### OBJECTIVE
Write out all the lines again, precisely as they stand, but without the images.

-- start PROVIDED MATERIAL --

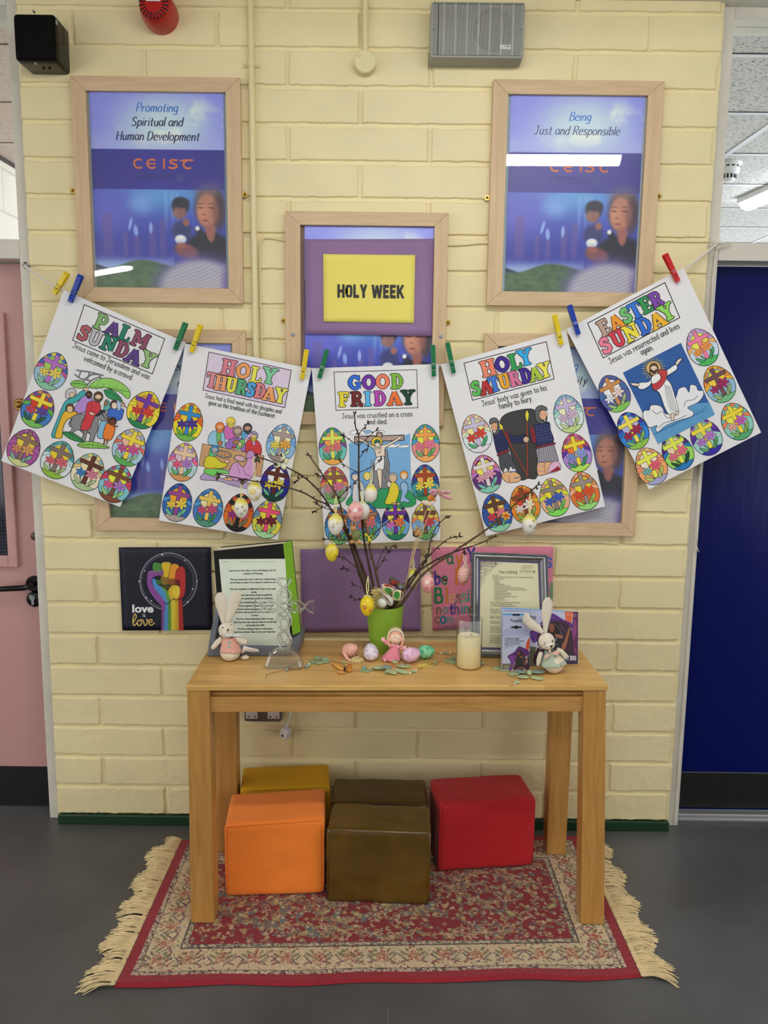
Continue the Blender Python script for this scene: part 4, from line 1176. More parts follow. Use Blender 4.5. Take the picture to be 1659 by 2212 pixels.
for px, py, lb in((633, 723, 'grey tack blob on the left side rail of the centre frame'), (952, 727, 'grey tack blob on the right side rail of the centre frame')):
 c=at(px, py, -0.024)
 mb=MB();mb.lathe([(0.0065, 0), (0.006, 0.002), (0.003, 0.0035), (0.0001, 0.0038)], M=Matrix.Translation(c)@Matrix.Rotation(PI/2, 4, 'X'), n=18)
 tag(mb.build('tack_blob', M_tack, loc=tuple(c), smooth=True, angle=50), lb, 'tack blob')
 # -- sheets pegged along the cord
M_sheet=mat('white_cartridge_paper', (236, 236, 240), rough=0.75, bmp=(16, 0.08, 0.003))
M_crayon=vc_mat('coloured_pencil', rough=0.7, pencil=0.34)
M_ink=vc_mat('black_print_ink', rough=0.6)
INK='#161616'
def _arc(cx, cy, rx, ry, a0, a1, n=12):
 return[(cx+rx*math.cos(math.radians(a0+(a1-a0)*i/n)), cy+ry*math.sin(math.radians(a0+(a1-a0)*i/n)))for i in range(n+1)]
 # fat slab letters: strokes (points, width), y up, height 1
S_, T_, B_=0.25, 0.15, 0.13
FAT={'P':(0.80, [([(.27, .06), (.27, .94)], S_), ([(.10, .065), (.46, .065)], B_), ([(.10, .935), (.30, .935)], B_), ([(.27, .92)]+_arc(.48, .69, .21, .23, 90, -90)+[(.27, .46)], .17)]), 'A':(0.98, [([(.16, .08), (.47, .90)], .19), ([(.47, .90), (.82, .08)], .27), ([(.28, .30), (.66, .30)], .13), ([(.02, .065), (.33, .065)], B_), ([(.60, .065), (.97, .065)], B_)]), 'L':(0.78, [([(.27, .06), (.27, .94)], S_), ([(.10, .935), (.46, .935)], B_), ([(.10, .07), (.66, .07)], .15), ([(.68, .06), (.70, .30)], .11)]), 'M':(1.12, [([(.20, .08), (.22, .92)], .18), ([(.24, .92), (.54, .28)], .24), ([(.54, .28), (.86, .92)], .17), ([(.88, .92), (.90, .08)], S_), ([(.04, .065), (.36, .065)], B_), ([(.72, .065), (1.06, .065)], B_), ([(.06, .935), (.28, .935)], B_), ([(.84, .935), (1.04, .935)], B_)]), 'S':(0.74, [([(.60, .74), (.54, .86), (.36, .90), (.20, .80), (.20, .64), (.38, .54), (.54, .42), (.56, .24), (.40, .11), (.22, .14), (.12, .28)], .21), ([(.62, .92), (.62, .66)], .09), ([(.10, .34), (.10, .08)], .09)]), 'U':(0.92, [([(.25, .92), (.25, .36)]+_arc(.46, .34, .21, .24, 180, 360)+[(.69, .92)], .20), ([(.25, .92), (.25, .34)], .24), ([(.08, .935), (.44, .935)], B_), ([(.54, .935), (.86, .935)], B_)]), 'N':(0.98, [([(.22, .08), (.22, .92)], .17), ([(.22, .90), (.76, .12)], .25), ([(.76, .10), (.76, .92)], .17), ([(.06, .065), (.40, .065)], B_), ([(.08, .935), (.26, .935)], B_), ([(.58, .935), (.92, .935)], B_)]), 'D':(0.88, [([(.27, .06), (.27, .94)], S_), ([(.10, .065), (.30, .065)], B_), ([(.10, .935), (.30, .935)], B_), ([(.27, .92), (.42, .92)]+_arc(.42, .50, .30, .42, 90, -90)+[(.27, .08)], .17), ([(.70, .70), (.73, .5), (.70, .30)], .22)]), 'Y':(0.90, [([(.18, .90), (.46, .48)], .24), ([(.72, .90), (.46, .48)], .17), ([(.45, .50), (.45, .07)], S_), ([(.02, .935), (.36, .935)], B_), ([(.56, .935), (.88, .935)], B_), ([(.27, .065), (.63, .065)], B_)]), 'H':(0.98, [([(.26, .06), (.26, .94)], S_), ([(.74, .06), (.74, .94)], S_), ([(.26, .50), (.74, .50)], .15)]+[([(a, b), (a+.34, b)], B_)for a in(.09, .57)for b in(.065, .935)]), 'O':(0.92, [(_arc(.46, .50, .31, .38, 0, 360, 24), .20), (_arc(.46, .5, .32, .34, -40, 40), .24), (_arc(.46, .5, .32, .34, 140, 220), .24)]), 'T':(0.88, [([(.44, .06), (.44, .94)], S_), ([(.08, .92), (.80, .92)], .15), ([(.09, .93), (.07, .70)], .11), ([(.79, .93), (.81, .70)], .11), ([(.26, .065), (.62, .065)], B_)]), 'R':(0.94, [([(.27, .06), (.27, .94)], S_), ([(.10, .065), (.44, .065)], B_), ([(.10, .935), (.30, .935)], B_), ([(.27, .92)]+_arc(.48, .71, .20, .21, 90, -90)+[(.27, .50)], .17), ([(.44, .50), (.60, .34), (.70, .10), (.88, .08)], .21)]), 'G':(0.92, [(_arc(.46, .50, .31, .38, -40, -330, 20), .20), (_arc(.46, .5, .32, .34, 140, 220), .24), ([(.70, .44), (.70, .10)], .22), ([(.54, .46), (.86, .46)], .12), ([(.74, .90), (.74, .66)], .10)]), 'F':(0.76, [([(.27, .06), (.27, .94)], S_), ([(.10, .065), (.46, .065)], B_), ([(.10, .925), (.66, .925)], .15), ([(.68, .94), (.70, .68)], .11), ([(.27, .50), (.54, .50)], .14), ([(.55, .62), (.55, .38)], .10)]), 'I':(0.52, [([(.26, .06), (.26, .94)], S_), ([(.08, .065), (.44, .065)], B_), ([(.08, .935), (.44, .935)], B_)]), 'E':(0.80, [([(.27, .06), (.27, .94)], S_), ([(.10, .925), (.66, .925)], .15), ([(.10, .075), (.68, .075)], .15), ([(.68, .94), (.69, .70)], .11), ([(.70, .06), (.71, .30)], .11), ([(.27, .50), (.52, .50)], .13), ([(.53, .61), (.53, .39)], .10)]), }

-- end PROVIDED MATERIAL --

### COMPLETE ANSWER
Continue the Blender Python script for this scene: part 4, from line 1176. More parts follow. Use Blender 4.5. Take the picture to be 1659 by 2212 pixels.
for px, py, lb in((633, 723, 'grey tack blob on the left side rail of the centre frame'), (952, 727, 'grey tack blob on the right side rail of the centre frame')):
 c=at(px, py, -0.024)
 mb=MB();mb.lathe([(0.0065, 0), (0.006, 0.002), (0.003, 0.0035), (0.0001, 0.0038)], M=Matrix.Translation(c)@Matrix.Rotation(PI/2, 4, 'X'), n=18)
 tag(mb.build('tack_blob', M_tack, loc=tuple(c), smooth=True, angle=50), lb, 'tack blob')
 # -- sheets pegged along the cord
M_sheet=mat('white_cartridge_paper', (236, 236, 240), rough=0.75, bmp=(16, 0.08, 0.003))
M_crayon=vc_mat('coloured_pencil', rough=0.7, pencil=0.34)
M_ink=vc_mat('black_print_ink', rough=0.6)
INK='#161616'
def _arc(cx, cy, rx, ry, a0, a1, n=12):
 return[(cx+rx*math.cos(math.radians(a0+(a1-a0)*i/n)), cy+ry*math.sin(math.radians(a0+(a1-a0)*i/n)))for i in range(n+1)]
 # fat slab letters: strokes (points, width), y up, height 1
S_, T_, B_=0.25, 0.15, 0.13
FAT={'P':(0.80, [([(.27, .06), (.27, .94)], S_), ([(.10, .065), (.46, .065)], B_), ([(.10, .935), (.30, .935)], B_), ([(.27, .92)]+_arc(.48, .69, .21, .23, 90, -90)+[(.27, .46)], .17)]), 'A':(0.98, [([(.16, .08), (.47, .90)], .19), ([(.47, .90), (.82, .08)], .27), ([(.28, .30), (.66, .30)], .13), ([(.02, .065), (.33, .065)], B_), ([(.60, .065), (.97, .065)], B_)]), 'L':(0.78, [([(.27, .06), (.27, .94)], S_), ([(.10, .935), (.46, .935)], B_), ([(.10, .07), (.66, .07)], .15), ([(.68, .06), (.70, .30)], .11)]), 'M':(1.12, [([(.20, .08), (.22, .92)], .18), ([(.24, .92), (.54, .28)], .24), ([(.54, .28), (.86, .92)], .17), ([(.88, .92), (.90, .08)], S_), ([(.04, .065), (.36, .065)], B_), ([(.72, .065), (1.06, .065)], B_), ([(.06, .935), (.28, .935)], B_), ([(.84, .935), (1.04, .935)], B_)]), 'S':(0.74, [([(.60, .74), (.54, .86), (.36, .90), (.20, .80), (.20, .64), (.38, .54), (.54, .42), (.56, .24), (.40, .11), (.22, .14), (.12, .28)], .21), ([(.62, .92), (.62, .66)], .09), ([(.10, .34), (.10, .08)], .09)]), 'U':(0.92, [([(.25, .92), (.25, .36)]+_arc(.46, .34, .21, .24, 180, 360)+[(.69, .92)], .20), ([(.25, .92), (.25, .34)], .24), ([(.08, .935), (.44, .935)], B_), ([(.54, .935), (.86, .935)], B_)]), 'N':(0.98, [([(.22, .08), (.22, .92)], .17), ([(.22, .90), (.76, .12)], .25), ([(.76, .10), (.76, .92)], .17), ([(.06, .065), (.40, .065)], B_), ([(.08, .935), (.26, .935)], B_), ([(.58, .935), (.92, .935)], B_)]), 'D':(0.88, [([(.27, .06), (.27, .94)], S_), ([(.10, .065), (.30, .065)], B_), ([(.10, .935), (.30, .935)], B_), ([(.27, .92), (.42, .92)]+_arc(.42, .50, .30, .42, 90, -90)+[(.27, .08)], .17), ([(.70, .70), (.73, .5), (.70, .30)], .22)]), 'Y':(0.90, [([(.18, .90), (.46, .48)], .24), ([(.72, .90), (.46, .48)], .17), ([(.45, .50), (.45, .07)], S_), ([(.02, .935), (.36, .935)], B_), ([(.56, .935), (.88, .935)], B_), ([(.27, .065), (.63, .065)], B_)]), 'H':(0.98, [([(.26, .06), (.26, .94)], S_), ([(.74, .06), (.74, .94)], S_), ([(.26, .50), (.74, .50)], .15)]+[([(a, b), (a+.34, b)], B_)for a in(.09, .57)for b in(.065, .935)]), 'O':(0.92, [(_arc(.46, .50, .31, .38, 0, 360, 24), .20), (_arc(.46, .5, .32, .34, -40, 40), .24), (_arc(.46, .5, .32, .34, 140, 220), .24)]), 'T':(0.88, [([(.44, .06), (.44, .94)], S_), ([(.08, .92), (.80, .92)], .15), ([(.09, .93), (.07, .70)], .11), ([(.79, .93), (.81, .70)], .11), ([(.26, .065), (.62, .065)], B_)]), 'R':(0.94, [([(.27, .06), (.27, .94)], S_), ([(.10, .065), (.44, .065)], B_), ([(.10, .935), (.30, .935)], B_), ([(.27, .92)]+_arc(.48, .71, .20, .21, 90, -90)+[(.27, .50)], .17), ([(.44, .50), (.60, .34), (.70, .10), (.88, .08)], .21)]), 'G':(0.92, [(_arc(.46, .50, .31, .38, -40, -330, 20), .20), (_arc(.46, .5, .32, .34, 140, 220), .24), ([(.70, .44), (.70, .10)], .22), ([(.54, .46), (.86, .46)], .12), ([(.74, .90), (.74, .66)], .10)]), 'F':(0.76, [([(.27, .06), (.27, .94)], S_), ([(.10, .065), (.46, .065)], B_), ([(.10, .925), (.66, .925)], .15), ([(.68, .94), (.70, .68)], .11), ([(.27, .50), (.54, .50)], .14), ([(.55, .62), (.55, .38)], .10)]), 'I':(0.52, [([(.26, .06), (.26, .94)], S_), ([(.08, .065), (.44, .065)], B_), ([(.08, .935), (.44, .935)], B_)]), 'E':(0.80, [([(.27, .06), (.27, .94)], S_), ([(.10, .925), (.66, .925)], .15), ([(.10, .075), (.68, .075)], .15), ([(.68, .94), (.69, .70)], .11), ([(.70, .06), (.71, .30)], .11), ([(.27, .50), (.52, .50)], .13), ([(.53, .61), (.53, .39)], .10)]), }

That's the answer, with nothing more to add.